Jeremy Dupin, the Haitian journalist who is a U.S. permanent resident, was stopped twice in December 2016, once during a layover at the Miami International Airport, and a second time as he and his daughter tried to enter the U.S. from Canada.

According to the complaint, his phone contained “reporting notes and images, source contact and identifying information, and communications with editors.”

The complaint calls the examinations “an unprecedented invasion of personal privacy” and “a threat to freedom of speech and association.” It also cites a 2014 Supreme Court decision that declared warrantless searches of cellphones of arrested suspects unconstitutional.

Supreme Court

In Riley v. California, the Supreme Court rejected the government’s claim that searching a suspect’s cellphone was indistinguishable from searching his or her other belongings.

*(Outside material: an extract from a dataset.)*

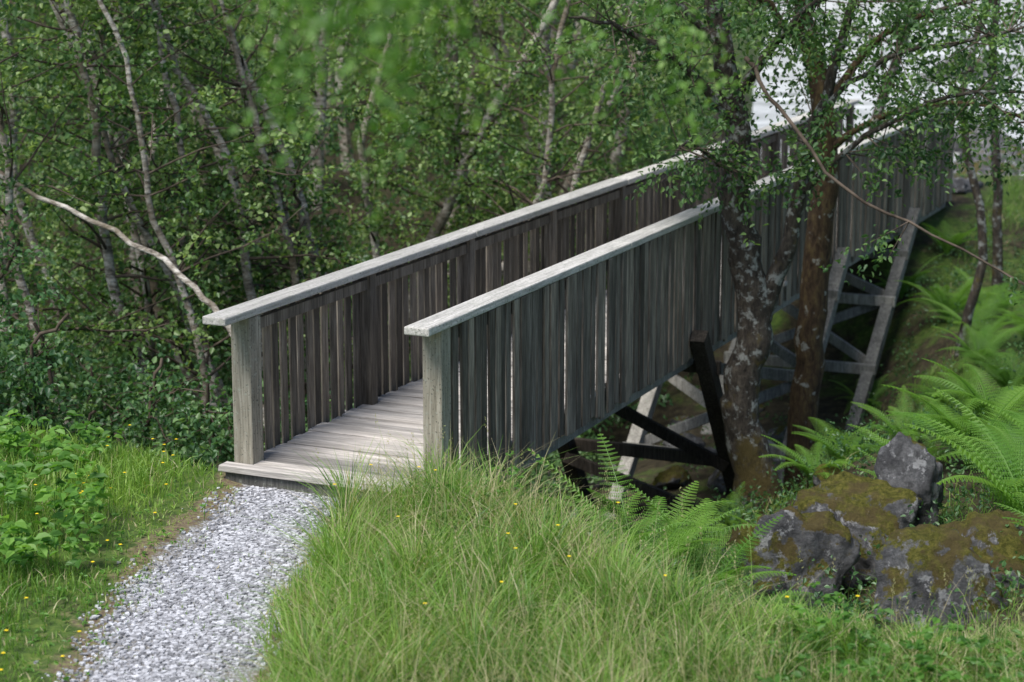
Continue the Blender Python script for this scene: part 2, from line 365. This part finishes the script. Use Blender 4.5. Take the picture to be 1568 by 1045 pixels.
# ---------------------------------------------------------------- grass
def blades(g,X,Y,h,lean,w,var,r=rng,th=None):
    K=len(X);th=r.uniform(0,6.283,K) if th is None else th;dx,dy=np.cos(th),np.sin(th)
    tw=r.uniform(-1.2,1.2,K);px,py=np.cos(th+1.57+tw),np.sin(th+1.57+tw)
    Z=H(X,Y)-.01
    s=np.array([0,.35,.7,1.0]);ww=np.array([.8,1,.7,.12])
    off=lean[:,None]*h[:,None]*s**2;zz=h[:,None]*(s-.35*np.minimum(lean,1.3)[:,None]*s**2.5)
    cx=X[:,None]+dx[:,None]*off;cy=Y[:,None]+dy[:,None]*off;cz=Z[:,None]+zz
    hw=w[:,None]*ww/2
    A=np.stack([cx-px[:,None]*hw,cy-py[:,None]*hw,cz],-1);B=np.stack([cx+px[:,None]*hw,cy+py[:,None]*hw,cz],-1)
    V=np.stack([A,B],2).reshape(-1,3)
    b=(np.arange(K)*8)[:,None,None];q=(np.arange(3)*2)[None,:,None]
    F=(b+q+np.array([0,1,3,2])).reshape(-1,4)
    g.add(V,F,0,np.repeat(var,8))
    return np.stack([cx[:,-1],cy[:,-1],cz[:,-1]],-1)
def edgeh(X,Y): return 1-.5*sm(Y-edgeY(X),-.9,.3)*sm(X,.1,.6)
g=Geo()
K=190000
X=rng.uniform(-5.2,4.6,K);Y=rng.uniform(8.3,17.0,K)
pd=X-pathX(Y)+.12*fb1(X,Y,3);t=Y-edgeY(X)
right=sm(pd,.38,.8)
left=sm(-pd,.45,1.5)
tuss=.5+.5*fb1(X,Y,1.6)+.3*fb3(X,Y,3.5)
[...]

“We think that rationale holds just as true for the border context, where the privacy interests are so great that the Fourth Amendment requires a warrant,” ACLU lawyer Esha Bhandari said.

Unlike legal challenges raised against the government’s border search authority in criminal cases, none of the 11 plaintiffs named in the ACLU/EFF lawsuit is accused of any wrongdoing, noted EFF lawyer Aaron Mackey.

“This is one case where we’re trying to change the law, where we’re trying to get the courts to recognize that the practice that the CBP has been operating under and the previous decisions (in border exception cases) … were incorrect,” Mackey said.

Spokespeople for DHS, CBP and ICE declined to comment on the lawsuit.

Laura Donohue, director of Georgetown’s center on national security and the law, said electronic device searches run afoul of other constitutional guarantees as well, including the Fifth Amendment right against self-incrimination.

While courts have consistently upheld the government’s border exception authority, Donohue said, “The laws that we have focus on luggage and not digitalization.”